Star formation in the Local Group as seen by low-mass stars
Guido De Marchi, Nino Panagia

TL;DR
This study uses HST data to analyze pre-main sequence stars across different environments, revealing how mass, age, and metallicity influence accretion rates and star formation processes.
Contribution
Introduces a novel method combining broad-band and narrow-band photometry to characterize over 3000 PMS stars across multiple galaxies, expanding the sample size and diversity.
Findings
Mass accretion rate scales with age, stellar mass, and inversely with metallicity.
Higher accretion rates observed in the Magellanic Clouds compared to the Milky Way.
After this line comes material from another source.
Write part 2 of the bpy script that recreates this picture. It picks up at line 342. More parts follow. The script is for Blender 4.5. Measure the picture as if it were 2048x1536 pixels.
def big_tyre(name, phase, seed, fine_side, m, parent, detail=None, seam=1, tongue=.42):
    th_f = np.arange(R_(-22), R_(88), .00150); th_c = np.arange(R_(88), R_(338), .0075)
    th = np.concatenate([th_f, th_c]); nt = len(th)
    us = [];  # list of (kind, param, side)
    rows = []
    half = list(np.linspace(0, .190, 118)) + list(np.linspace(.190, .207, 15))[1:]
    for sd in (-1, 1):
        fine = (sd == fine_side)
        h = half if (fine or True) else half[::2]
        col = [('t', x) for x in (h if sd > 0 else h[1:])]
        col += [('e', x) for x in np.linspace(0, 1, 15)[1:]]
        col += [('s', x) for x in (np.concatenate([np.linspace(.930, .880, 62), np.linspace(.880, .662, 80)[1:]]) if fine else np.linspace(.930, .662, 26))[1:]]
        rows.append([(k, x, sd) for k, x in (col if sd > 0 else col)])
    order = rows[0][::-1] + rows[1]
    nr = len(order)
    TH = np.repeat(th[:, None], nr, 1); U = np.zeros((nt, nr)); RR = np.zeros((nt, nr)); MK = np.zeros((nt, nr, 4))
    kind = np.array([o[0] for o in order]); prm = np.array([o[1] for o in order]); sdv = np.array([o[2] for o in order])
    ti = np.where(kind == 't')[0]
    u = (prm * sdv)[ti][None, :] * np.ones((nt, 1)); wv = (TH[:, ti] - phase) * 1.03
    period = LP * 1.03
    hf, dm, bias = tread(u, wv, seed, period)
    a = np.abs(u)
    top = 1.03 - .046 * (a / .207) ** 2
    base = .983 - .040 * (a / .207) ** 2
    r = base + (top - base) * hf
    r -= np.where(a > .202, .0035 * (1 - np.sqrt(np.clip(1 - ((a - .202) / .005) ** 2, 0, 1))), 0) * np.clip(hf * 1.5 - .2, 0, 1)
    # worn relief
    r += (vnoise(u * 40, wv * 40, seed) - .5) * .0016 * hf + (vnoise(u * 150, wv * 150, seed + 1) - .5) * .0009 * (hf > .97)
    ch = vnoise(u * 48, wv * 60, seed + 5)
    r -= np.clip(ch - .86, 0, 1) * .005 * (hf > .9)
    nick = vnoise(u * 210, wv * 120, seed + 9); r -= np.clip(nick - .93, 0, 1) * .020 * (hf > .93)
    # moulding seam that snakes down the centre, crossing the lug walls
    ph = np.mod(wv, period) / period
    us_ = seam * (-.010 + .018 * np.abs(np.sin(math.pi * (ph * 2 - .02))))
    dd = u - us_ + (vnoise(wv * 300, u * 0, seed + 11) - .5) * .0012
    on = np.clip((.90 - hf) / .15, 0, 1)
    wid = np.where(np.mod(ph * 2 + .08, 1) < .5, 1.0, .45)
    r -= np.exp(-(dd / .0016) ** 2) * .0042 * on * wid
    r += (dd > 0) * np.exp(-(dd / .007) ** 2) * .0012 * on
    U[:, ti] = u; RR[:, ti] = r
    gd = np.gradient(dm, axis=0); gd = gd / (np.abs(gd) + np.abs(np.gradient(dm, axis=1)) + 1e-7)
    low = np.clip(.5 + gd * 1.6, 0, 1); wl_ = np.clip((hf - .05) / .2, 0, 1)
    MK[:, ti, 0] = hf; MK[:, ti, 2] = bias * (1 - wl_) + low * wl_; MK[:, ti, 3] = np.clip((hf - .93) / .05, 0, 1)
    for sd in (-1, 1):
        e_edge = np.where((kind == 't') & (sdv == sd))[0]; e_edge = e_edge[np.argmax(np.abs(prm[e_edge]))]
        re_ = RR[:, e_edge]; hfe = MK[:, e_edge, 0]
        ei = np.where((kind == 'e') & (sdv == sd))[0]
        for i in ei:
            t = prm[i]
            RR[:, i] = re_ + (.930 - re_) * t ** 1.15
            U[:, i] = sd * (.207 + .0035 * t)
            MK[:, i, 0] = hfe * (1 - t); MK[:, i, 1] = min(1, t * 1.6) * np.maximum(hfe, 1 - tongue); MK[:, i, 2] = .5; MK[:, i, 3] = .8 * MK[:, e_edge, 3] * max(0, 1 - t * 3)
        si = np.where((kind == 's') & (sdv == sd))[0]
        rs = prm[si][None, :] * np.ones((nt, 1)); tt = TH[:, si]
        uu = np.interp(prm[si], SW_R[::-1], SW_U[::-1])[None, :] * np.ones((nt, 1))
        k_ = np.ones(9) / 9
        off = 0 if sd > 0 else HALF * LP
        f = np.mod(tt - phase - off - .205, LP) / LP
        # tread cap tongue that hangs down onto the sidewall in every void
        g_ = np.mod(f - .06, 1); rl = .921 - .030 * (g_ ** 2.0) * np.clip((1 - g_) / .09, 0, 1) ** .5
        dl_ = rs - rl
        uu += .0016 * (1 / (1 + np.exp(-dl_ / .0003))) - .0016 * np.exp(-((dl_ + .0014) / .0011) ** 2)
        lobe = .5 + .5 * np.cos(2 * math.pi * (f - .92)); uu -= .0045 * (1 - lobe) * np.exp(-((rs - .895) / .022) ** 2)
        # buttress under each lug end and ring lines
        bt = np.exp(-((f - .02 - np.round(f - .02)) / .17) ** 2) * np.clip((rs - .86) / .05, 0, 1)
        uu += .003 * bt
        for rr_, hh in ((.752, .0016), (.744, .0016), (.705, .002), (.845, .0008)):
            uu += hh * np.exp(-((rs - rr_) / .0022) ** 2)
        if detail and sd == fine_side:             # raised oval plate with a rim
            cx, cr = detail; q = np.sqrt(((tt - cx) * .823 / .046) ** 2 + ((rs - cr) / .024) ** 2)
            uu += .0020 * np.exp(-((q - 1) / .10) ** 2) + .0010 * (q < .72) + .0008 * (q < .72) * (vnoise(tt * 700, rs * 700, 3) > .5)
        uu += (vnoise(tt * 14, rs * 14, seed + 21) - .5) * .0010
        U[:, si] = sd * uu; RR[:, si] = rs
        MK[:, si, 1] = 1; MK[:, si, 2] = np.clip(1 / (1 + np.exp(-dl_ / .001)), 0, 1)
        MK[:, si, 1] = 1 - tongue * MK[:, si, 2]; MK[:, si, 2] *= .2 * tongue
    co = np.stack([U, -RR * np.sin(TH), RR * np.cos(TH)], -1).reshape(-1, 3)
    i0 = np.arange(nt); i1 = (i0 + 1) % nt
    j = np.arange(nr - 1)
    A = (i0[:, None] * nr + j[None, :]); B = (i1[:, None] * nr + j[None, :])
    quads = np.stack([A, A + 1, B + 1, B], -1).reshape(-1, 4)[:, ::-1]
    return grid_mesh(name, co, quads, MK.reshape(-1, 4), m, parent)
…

Provides the largest homogeneous dataset of PMS stars with physical parameters.
Abstract
We have undertaken a systematic study of pre-main sequence (PMS) stars spanning a wide range of masses (0.5 - 4 Msolar), metallicities (0.1 - 1 Zsolar) and ages (0.5 - 30 Myr). We have used the Hubble Space Telescope (HST) to identify and characterise a large sample of PMS objects in several star-forming regions in the Magellanic Clouds, namely 30 Dor and the SN 1987A field in the LMC, and NGC 346 and NGC 602 in the SMC, and have compared them to PMS stars in similar regions in the Milky Way, such as NGC 3603 and Trumpler 14, which we studied with the HST and Very Large Telescope (VLT). We have developed a novel method that combines broad-band (V, I) photometry with narrow-band Halpha imaging to determine the physical parameters (temperature, luminosity, age, mass and mass accretion rate) of more than 3000 bona-fide PMS stars still undergoing active mass accretion. This is presently the…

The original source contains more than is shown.